If you only allow A-Z, space, 0-9, period, and comma, for example, then you have 26+1+10+1+1=39 characters to encode. The alpha keypad plus menus and catalog of the TI-83/+/SE/84+/SE series allows you to type many times more than that. If, for example, there are 120 unique tokens (caveat: random number chosen for the sake of example) available (including things like If, Xmin, i, etc, basically anything you can put into a string), you'd be able to encode, perhaps, the 39 single characters allowed in the first 39 symbols, then use the remaining 81 to encode the most common combinations of symbols. Say we have the following sentence:


Code:
A SPOONFUL OF SUGAR SOMETIMES SOOTHES SORE THROATS.

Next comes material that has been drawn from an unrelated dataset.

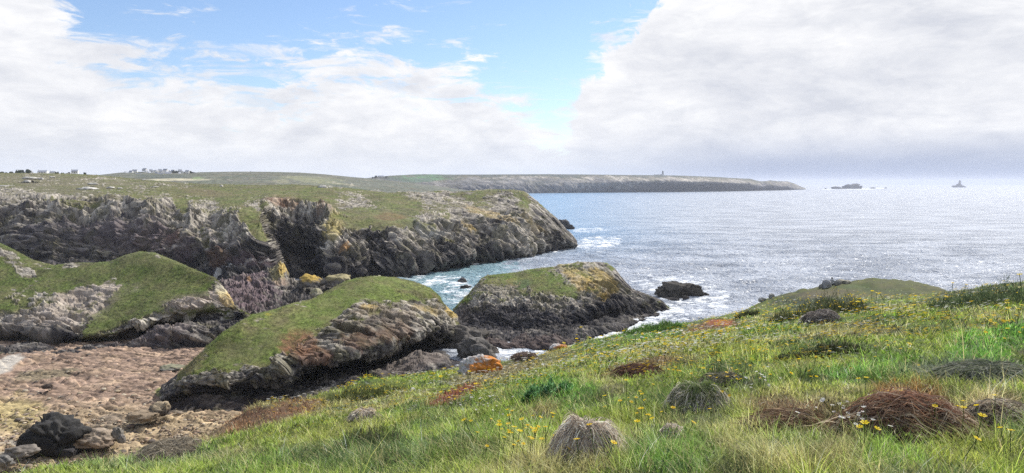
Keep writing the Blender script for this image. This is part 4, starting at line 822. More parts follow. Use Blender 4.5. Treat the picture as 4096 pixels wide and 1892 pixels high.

The sequence "[space]S" is repeated five times. If we prepend a dictionary containing "Then[space]S+" to the string, to indicate that the token "Then" should be expanded to "[space]S", and then the + indicates a delimiter (ie, end of dictionary), then our string could be compressed as (with dictionary prepended):


Code:
Then S+AThenPOONFUL OFThenUGARThenOMETIMESThenOOTHESThenORE THROATS


We saved five bytes in the string, and our dictionary is four bytes, so our final string saved a single byte. Needless to say (maybe not needless to say?), the longer the sample text, and the more repetitions, the better the compression gets. Take the longer sentence, stolen from the Cemetech front page:


Code:
AFTER THE SURPRISING SUCCESS OF DHCPGEN AS BOTH A TOOL FOR USE IN MY SCHOOLS EE DEPARTMENT AND AS A TOOL AVAILABLE HERE, IVE BEEN WORKING ON A NEW MULTISERVER MANAGEMENT PROGRAM CALLED SYSMON.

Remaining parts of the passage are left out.